**Goal of the exercise:** Retype the lines from the first one in the records down to the line containing "for ch in c.children: ch.data.materials[0]", counting both, and leave out any pictures.

Scenes as source code

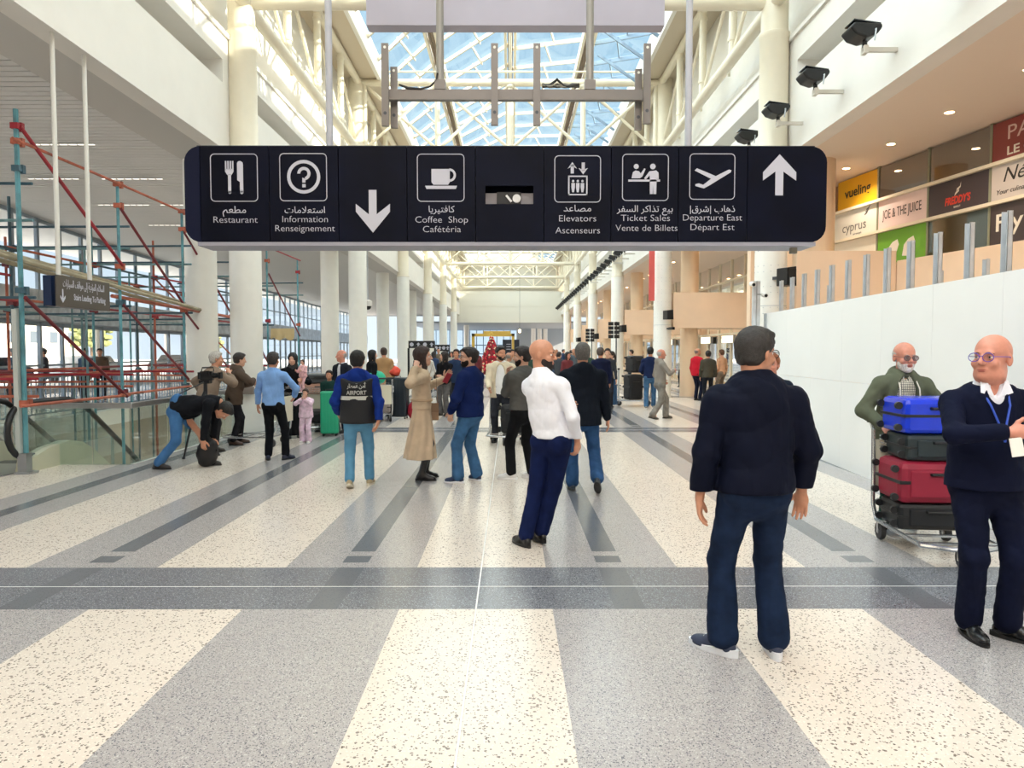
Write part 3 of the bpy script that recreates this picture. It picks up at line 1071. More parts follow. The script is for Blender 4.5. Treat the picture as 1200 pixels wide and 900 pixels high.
# ------------------------------------------------------------------ columns
def column(x, y, tall=True, right=False, z0=0.0):
    t = struct('column')
    t.location = (x, y, 0)
    cm = mat('column_cladding', 'eeece4', 0.32, noise=0.02, scale=4) if not right else mat('column_cladding_white', 'f5f2ea', 0.3, noise=0.02, scale=4)
    MB().lathe([(0.325, z0), (0.325, 0.12), (0.315, 0.12), (0.315, 5.35)], 28).build('cladding', cm, t, True)
    if not tall: 
        MB().lathe([(0.315, 5.35), (0.315, 5.62)], 28).build('column_head', cm, t, True)
        return t
    MB().lathe([(0.33, 5.35), (0.33, 5.39), (0.30, 5.41)], 28).build('collar', CREAMP, t, True)
    MB().lathe([(0.30, 5.40), (0.285, 5.42), (0.285, 7.9), (0.30, 7.92), (0.30, 8.0), (0.265, 8.02), (0.265, 11.1)], 28).build('shaft', CREAMP, t, True)
    if right:
        m = MB()
        for k in range(8):
            a = pi + 2 * pi * k / 14 - 0.1
            for z in [0.3 + 0.42 * q for q in range(12)]:
                for dz in (0.0, 0.24):
                    m.cbox((0.317 * cos(a), 0.317 * sin(a), z + dz * 0.5), (0.012, 0.012, 0.012))
        m.build('screws', STEEL, t)['kind'] = 'stuff'
        MB().lathe([(0.3165, 2.55), (0.3165, 2.56)], 28).build('joint_ring', STEEL, t)
    return t
for y in KS[:-1]:
    column(-5.4, y); column(5.4 if y > 20 else 5.32, y, right=True)
for y in KS[:-1]:
    column(-6.5, y + 0.45, tall=False, z0=-5.0 if y < VY1 else 0.0)
pm = None
for y in KS:
    c = column(6.45, y + 0.4, tall=False)
    for ch in c.children: ch.data.materials[0] = mat('peach_column', 'eccfae', 0.45)

# ------------------------------------------------------------------ roof trusses
def truss_cross(y, k):
    t = struct('roof_truss')
    for z, r in ((8.62, 0.14), (11.0, 0.125)):
        MB().tube((-5.4, y, z), (5.4, y, z), r, 14).build('chord', CREAMP, t, True)
    MB().tube((-5.2, y, 11.38), (5.2, y, 11.38), 0.035, 8).build('conduit', CREAMP, t, True)
    xs = [-5.1, -2.55, 0, 2.55, 5.1]
    for x in xs:
        MB().tube((x, y, 8.6), (x, y, 11.0), 0.105 if x == 0 else 0.09, 12).build('post', CREAMP, t, True)
    for i in range(4):
        a, b = xs[i], xs[i + 1]
        MB().tube((a, y, 8.7), (b, y, 10.95), 0.055, 8).build('brace', CREAMP, t, True)
        MB().tube((a, y + 0.02, 10.95), (b, y + 0.02, 8.7), 0.055, 8).build('brace', CREAMP, t, True)
    for i in range(1, 4):
        MB().lathe([(0.13, -0.05), (0.15, 0.0), (0.13, 0.05)], 12, (xs[i], y, 10.86)).build('joint_ring', CREAMP, t, True)
for k, y in enumerate(KS):
    truss_cross(y, k)
truss_cross(D0 - PER, -1)
for s in (-1, 1):
    t = struct('roof_truss')
    x = s * 5.3
    MB().tube((x, -15, 8.6), (x, YEND, 8.6), 0.14, 14).build('chord', CREAMP, t, True)
    MB().tube((x, -15, 11.0), (x, YEND, 11.0), 0.12, 14).build('chord', CREAMP, t, True)
    xo = s * 5.62
    y = D0 - PER
    i = 0
    while y < YEND - 0.1:
        col_ = i % 4 == 0
        if not col_:
            MB().tube((x, y, 8.6), (x, y, 11.0), 0.10, 10).build('post', CREAMP, t, True)
            MB().lathe([(0.115, -0.04), (0.125, 0), (0.115, 0.04)], 12, (x, y, 9.05)).build('joint_ring', CREAMP, t, True)
            MB().lathe([(0.115, -0.04), (0.125, 0), (0.115, 0.04)], 12, (x, y, 10.75)).build('joint_ring', CREAMP, t, True)
        MB().tube((x, y, 8.65), (xo, y + 1.36, 10.95), 0.05, 8).build('brace', CREAMP, t, True)
        MB().tube((xo, y + 1.36, 10.95), (x, y + 2.72, 8.65), 0.05, 8).build('brace', CREAMP, t, True)
        MB().tube((x, y, 10.9), (xo, y + 1.36, 8.7), 0.035, 8).build('brace', CREAMP, t, True)
        y += PER / 4
        i += 1

# ------------------------------------------------------------------ skylight: four strips of raking panes between longitudinal beams
sky_ = struct('window_1')
px_ = [-4.55, -2.6, 0.0, 2.6, 4.55]
pz_ = [11.62, 12.15, 12.75, 12.15, 11.62]
step = PER / 6
rake = 2.3
BROWN = mat('brown_gutter', '7d6a56', 0.6)
for i in range(4):
    x0, x1, z0, z1 = px_[i], px_[i + 1], pz_[i], pz_[i + 1]
    steel = BLUESTEEL if i == 3 else CREAMP
    pane_me = bar_me = thin_me = None
    n = int((YEND + 4) / step)
    for q in range(n):
        y = -2 + q * step
        if y > YEND - 0.5: break
        if pane_me is None:
            pane_me = MB().add([(x0 + 0.06, 0.02, z0), (x1 - 0.06, -rake + 0.02, z1), (x1 - 0.06, -rake + step - 0.02, z1), (x0 + 0.06, step - 0.02, z0)], [(0, 1, 2, 3)]).mesh('pane')
            pane_me.materials.append(SKYPANE)
            bar_me = MB().beam((x0, 0, z0 - 0.08), (x1, -rake, z1 - 0.08), 0.06, 0.12).mesh('glazing_bar')
            bar_me.materials.append(steel)
            xm, zm = (x0 + x1) / 2, (z0 + z1) / 2
            thin_me = MB().beam((xm - 0.1, -rake / 2 , zm - 0.06), (xm + 0.25, -rake / 2 + step, zm - 0.06), 0.04, 0.07).mesh('thin_bar')
            thin_me.materials.append(steel)
        for nm, me in (('pane', pane_me), ('glazing_bar', bar_me), ('thin_bar', thin_me)):
            o = bpy.data.objects.new(nm, me); COL.objects.link(o); o.parent = sky_; o.location = (0, y, 0)
    if i == 3:
        for q in range(n):
            y = -2 + q * step
            o = MB().beam((x0 + 0.4, y, z0 - 0.4), (x0 + 1.75, y + 0.1, z1 - 0.75), 0.05, 0.09).build('strut', BLUESTEEL, sky_)
for i in range(1, 4):
    for dx, m_, w_ in ((-0.17, CREAMP, 0.09), (0.17, CREAMP, 0.09), (-0.05, BROWN, 0.07), (0.05, BROWN, 0.07)):
        MB().beam((px_[i] + dx, -2, pz_[i] - 0.16), (px_[i] + dx, YEND, pz_[i] - 0.16), w_, 0.3 if m_ is CREAMP else 0.16).build('ridge_beam', m_, sky_)
MB().tube((0, -2, pz_[2] - 0.5), (0, YEND, pz_[2] - 0.5), 0.05, 8).build('tie_rod', CREAMP, sky_, True)
for s in (-1, 1):
    st('trim_' + str(6 + (s > 0)), MB().box(min(s * 4.5, s * 6.4), max(s * 4.5, s * 6.4), -16, YEND, 11.62, 11.75), WHITE)

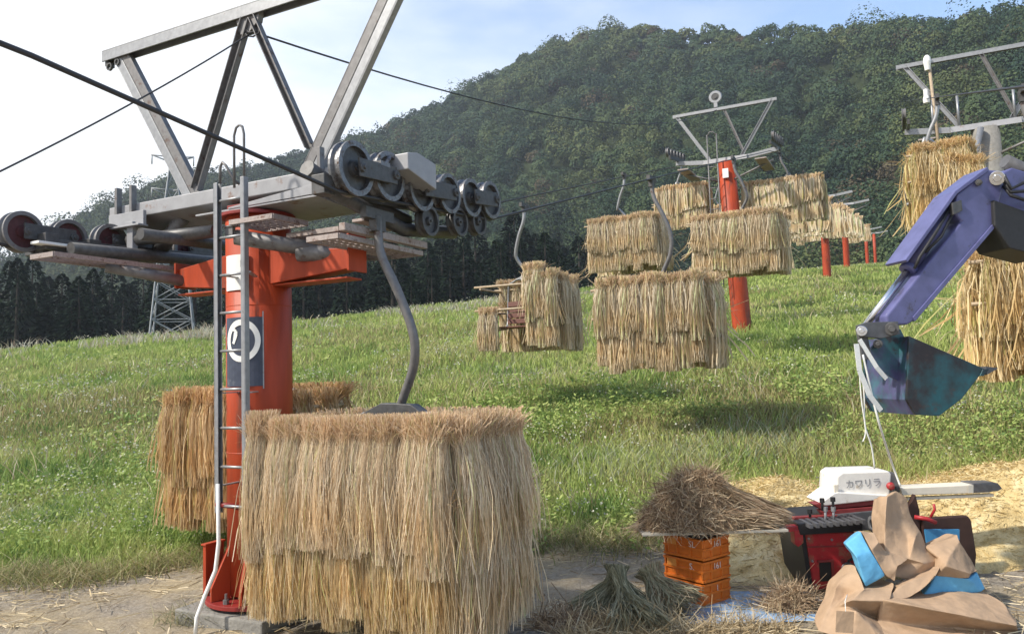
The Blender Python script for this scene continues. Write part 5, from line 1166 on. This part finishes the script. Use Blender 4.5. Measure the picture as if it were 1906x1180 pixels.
# sheaf leaning down from the pile towards the machine
def loose_sheaf(name, label, p0, p1, n, r0, r1, pal, seed, wd=.005, flare=.6, cat='straw sheaf', tie=.25, mt=None):
    g = np.random.default_rng(seed); p0 = np.array(p0, float); p1 = np.array(p1, float); d = norm(p1-p0); Lh = np.linalg.norm(p1-p0); x, y = perp(d)
    K = 7; s_ = np.linspace(0, 1, K); prof = np.interp(s_, [0, tie*.5, tie, tie+.2, 1], [r0*1.1, r0*.8, r0*.55, r0*.9, r1])
    a = g.uniform(0, 2*math.pi, n); q = np.sqrt(g.random(n)); ln = g.uniform(.82, 1.06, n); aa = a[:, None]+g.normal(0, .12, (n, K))
    pp = p0[None, None]+d*(s_[None]*ln[:, None]*Lh)[..., None]+(x*np.cos(aa)[..., None]+y*np.sin(aa)[..., None])*(prof[None]*q[:, None])[..., None]
    pp += g.normal(0, .005, pp.shape)
    zmin = H(pp[..., 0], pp[..., 1])+.004; pp[..., 2] = np.maximum(pp[..., 2], np.minimum(zmin, pp[..., 2].max())) if p1[2] < .25 else pp[..., 2]
    W = wd*g.uniform(.5, 1.4, (n, 1))*np.array([[.9, 1, 1, 1, 1, 1.3, .4]])
    V, Q, c = ribbons(pp, W, np.repeat(palette(pal, np.clip(.5+.28*g.normal(size=n), 0, 1))[:, None], K, 1), g=g)
    o = link(name, quads_mesh(name, V, Q, c), None, M_HAY); return tag(o, label, cat)
loose_sheaf('tied_sheaf', 'tied brown sheaf sloping from the pile down towards the red feed arm', (bq[0]+.16, bq[1]+.12, zb+.34), (bq[0]+.66, bq[1]+.16, zb+.03), 700, .06, .10, BRN, 41)
loose_sheaf('tied_sheaf', 'tied brown sheaf lying low on the right end of the board', (bq[0]+.05, bq[1]+.06, zb+.14), (bq[0]+.58, bq[1]+.08, zb+.05), 500, .06, .085, BRN, 42)
# standing and fallen bundles on the ground in the shade of the big rack
q = P(1148, 1052, 5.45); loose_sheaf('ground_sheaf', 'greenish grey bundle standing on spread stalks left of the crates', (q[0], q[1], q[2]), (q[0]-.03, q[1]-.06, .02), 900, .09, .36, GRN, 43, .006, tie=.22)
q = P(1205, 1058, 5.5); loose_sheaf('ground_sheaf', 'dull bundle leaning against the left side of the crates', (q[0], q[1], q[2]), (q[0]+.14, q[1]-.18, .02), 800, .10, .27, GRN+BRN[1:3], 44, .006, tie=.22)
q = P(1125, 1092, 5.2); loose_sheaf('ground_sheaf', 'thin bundle splayed towards the camera in front of the standing one', (q[0]+.10, q[1]+.1, .33), (q[0]+.18, q[1]-.35, .02), 600, .06, .24, GRN, 45, .006)
for (px, py, d, rx, ry, hz_, n, pal, sd_, lab) in ((1170, 1190, 4.95, .42, .24, .12, 1800, PAL2, 51, 'pale loose stalks heaped at the bottom edge before the bundles'), (1475, 1138, 5.4, .20, .14, .15, 1300, BRN, 52, 'dark brown stalk heap between the tarp and the paper sacks'),
        (1050, 1160, 5.2, .22, .2, .08, 800, BRN, 53, 'low brown stalk heap right of the nearest straw rack'), (1360, 1190, 4.95, .42, .10, .05, 1200, PAL2, 54, 'low pale stalk heap along the front of the tarp')):
    q = P(px, py, d); straw_heap('stalk_heap', lab, q[0], q[1], Hz(q[0], q[1]), rx, ry, hz_, n, pal, sd_, (.08, .30), .005, .9, 'straw heap')

# ------------------------------------------------------------------ golden chaff spread behind the machine
g = np.random.default_rng(77)
nx, ny = 150, 70; uu, vv = np.meshgrid(np.linspace(1.35, 7.5, nx), np.linspace(5.95, 8.9, ny))
edge = np.clip((uu-1.35-.25*fbm(vv*3, uu*0+2, 4))/.7, 0, 1)*np.clip((vv-5.95-.2*fbm(uu*3, vv*0, 6))/.45, 0, 1)*np.clip((8.9-.5*fbm(uu*1.7, vv*0, 9)+np.clip((uu-3.5)*.1, 0, .2)-vv)/.7, 0, 1)*np.clip((7.5-uu)/.5, 0, 1)
hz_ = edge*(.05+.16*fbm(uu*1.5, vv*1.5, 31)+.05*fbm(uu*7, vv*7, 32))
bigm = .10*np.exp(-(((uu-2.45)/.55)**2+((vv-7.3)/.5)**2))+.30*np.exp(-(((uu-4.9)/.9)**2+((vv-7.0)/.6)**2)); Zc = H(uu, vv)+hz_+bigm*edge+np.where(edge > .02, .012, -.05)
CHP = [(.46, .33, .14), (.60, .45, .21), (.70, .56, .29), (.78, .66, .40)]
cc_ = palette(CHP, np.clip(fbm(uu.ravel()*9, vv.ravel()*9, 33)*1.5-.25+.15*g.normal(size=uu.size), 0, 1))
ii, jj = np.meshgrid(np.arange(ny-1), np.arange(nx-1), indexing='ij'); Qc = np.stack([ii*nx+jj, ii*nx+jj+1, (ii+1)*nx+jj+1, (ii+1)*nx+jj], -1).reshape(-1, 4)
Qc = Qc[(edge.ravel()[Qc] > .02).any(axis=1)]
def chz(x, y):
    fi = np.clip((x-1.35)/(7.5-1.35)*(nx-1), 0, nx-1.001); fj = np.clip((y-5.95)/(8.9-5.95)*(ny-1), 0, ny-1.001); return Zc[fj.astype(int), fi.astype(int)], edge[fj.astype(int), fi.astype(int)]
n = 26000; x = g.uniform(1.4, 7.2, n); y = g.uniform(5.9, 9.0, n); z, e = chz(x, y); s = g.random(n) < e*1.3; x, y, z = x[s], y[s], z[s]; n = len(x)
da = g.uniform(0, 6.28, n); l_ = g.uniform(.03, .13, n); tl = g.normal(.1, .3, n); K = 3; s_ = np.linspace(-.5, .5, K)
p = np.stack([x, y, z+.012], -1)[:, None]+np.stack([np.cos(da)*np.cos(tl), np.sin(da)*np.cos(tl), np.sin(tl)], -1)[:, None]*(l_[:, None]*s_)[..., None]
A2 = ribbons(p, .006*g.uniform(.5, 1.5, (n, 1))*np.ones((1, K)), np.repeat(palette(CHP, g.random(n))[:, None], K, 1), g=g)
V, Q, c = join([(np.stack([uu, vv, Zc], -1).reshape(-1, 3), Qc, cc_), A2])
M_CHAFF = mat('rice_chaff', (.6, .45, .2), .8, spec=.2, var=.18, vscale=26, attr=True, bump=.9, bscale=120)
tag(link('chaff', quads_mesh('chaff', V, Q, c), None, M_CHAFF), kind='stuff')

# ------------------------------------------------------------------ straw litter on the bare ground, dry fringe at the meadow edge
n = 15000; x = g.uniform(-5.5, 4.5, n); y = g.uniform(4.2, 7.5, n)
den = .10+.75*np.clip(fbm(x*1.1, y*1.1, 88)*2.4-.9, 0, 1)+.5*np.exp(-((x+.6)/1.2)**2-((y-5)/.6)**2)+.35*np.clip((x-.3)/1, 0, 1)
s = g.random(n) < den; x, y = x[s], y[s]; n = len(x); z = H(x, y)+.012+g.uniform(0, .015, n)
da = g.uniform(0, 6.28, n); l_ = g.uniform(.03, .22, n); tl = g.normal(0, .1, n)
p = np.stack([x, y, z], -1)[:, None]+np.stack([np.cos(da)*np.cos(tl), np.sin(da)*np.cos(tl), np.sin(tl)], -1)[:, None]*(l_[:, None]*s_)[..., None]
A1 = ribbons(p, .005*g.uniform(.5, 1.5, (n, 1))*np.ones((1, K)), np.repeat(palette([(.2, .14, .08), (.42, .33, .19), (.60, .49, .30), (.70, .60, .42)], g.random(n))[:, None], K, 1), g=g)
link_o = link('straw_litter', quads_mesh('straw_litter', *A1), None, M_HAY); tag(link_o, kind='stuff')
n = 17000; x = g.uniform(-8, 8, n); y = meadow_edge(x)+g.normal(-.02, .20, n); keep_ = ~((x > 1.6) & (y < 7.8)); x, y = x[keep_], y[keep_]; n = len(x)
h = g.uniform(.06, .26, n); fr = blades(x, y, h, g.uniform(.004, .011, n), palette([(.20, .17, .07), (.36, .30, .15), (.50, .44, .26), (.16, .19, .06), (.30, .31, .12)], g.random(n)), g, 1.1)
q = P(385, 1150, 5.6); m2 = 700; x = g.normal(q[0], .13, m2); y = g.normal(q[1], .07, m2)
fr2 = blades(x, y, g.uniform(.05, .18, m2), g.uniform(.004, .009, m2), palette([(.14, .15, .07), (.25, .24, .14), (.36, .33, .2)], g.random(m2)), g, 1.2)
V, Q, c = join([fr, fr2]); tag(link('dry_grass', quads_mesh('dry_grass', V, Q, c), None, M_GRASS), kind='stuff')
# ------------------------------------------------------------------ the air between here and the hills
bx_ = MB(); bx_.box((0, 250, 95), (1500, 700, 330)); 
Mh = bpy.data.materials.new('haze_air'); Mh.use_nodes = True; n_ = Mh.node_tree.nodes; n_.clear()
ho = n_.new('ShaderNodeOutputMaterial'); hv = n_.new('ShaderNodeVolumePrincipled'); hv.inputs['Color'].default_value = (.80, .88, 1.0, 1); hv.inputs['Density'].default_value = .00036; hv.inputs['Anisotropy'].default_value = .2
Mh.node_tree.links.new(hv.outputs[0], ho.inputs['Volume'])
tag(bx_.build('haze', Mh), kind='stuff')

**Problem solution:**
Write part 3 of the bpy script that recreates this picture. It picks up at line 1071. More parts follow. The script is for Blender 4.5. Treat the picture as 1200 pixels wide and 900 pixels high.
# ------------------------------------------------------------------ columns
def column(x, y, tall=True, right=False, z0=0.0):
    t = struct('column')
    t.location = (x, y, 0)
    cm = mat('column_cladding', 'eeece4', 0.32, noise=0.02, scale=4) if not right else mat('column_cladding_white', 'f5f2ea', 0.3, noise=0.02, scale=4)
    MB().lathe([(0.325, z0), (0.325, 0.12), (0.315, 0.12), (0.315, 5.35)], 28).build('cladding', cm, t, True)
    if not tall: 
        MB().lathe([(0.315, 5.35), (0.315, 5.62)], 28).build('column_head', cm, t, True)
        return t
    MB().lathe([(0.33, 5.35), (0.33, 5.39), (0.30, 5.41)], 28).build('collar', CREAMP, t, True)
    MB().lathe([(0.30, 5.40), (0.285, 5.42), (0.285, 7.9), (0.30, 7.92), (0.30, 8.0), (0.265, 8.02), (0.265, 11.1)], 28).build('shaft', CREAMP, t, True)
    if right:
        m = MB()
        for k in range(8):
            a = pi + 2 * pi * k / 14 - 0.1
            for z in [0.3 + 0.42 * q for q in range(12)]:
                for dz in (0.0, 0.24):
                    m.cbox((0.317 * cos(a), 0.317 * sin(a), z + dz * 0.5), (0.012, 0.012, 0.012))
        m.build('screws', STEEL, t)['kind'] = 'stuff'
        MB().lathe([(0.3165, 2.55), (0.3165, 2.56)], 28).build('joint_ring', STEEL, t)
    return t
for y in KS[:-1]:
    column(-5.4, y); column(5.4 if y > 20 else 5.32, y, right=True)
for y in KS[:-1]:
    column(-6.5, y + 0.45, tall=False, z0=-5.0 if y < VY1 else 0.0)
pm = None
for y in KS:
    c = column(6.45, y + 0.4, tall=False)
    for ch in c.children: ch.data.materials[0] = mat('peach_column', 'eccfae', 0.45)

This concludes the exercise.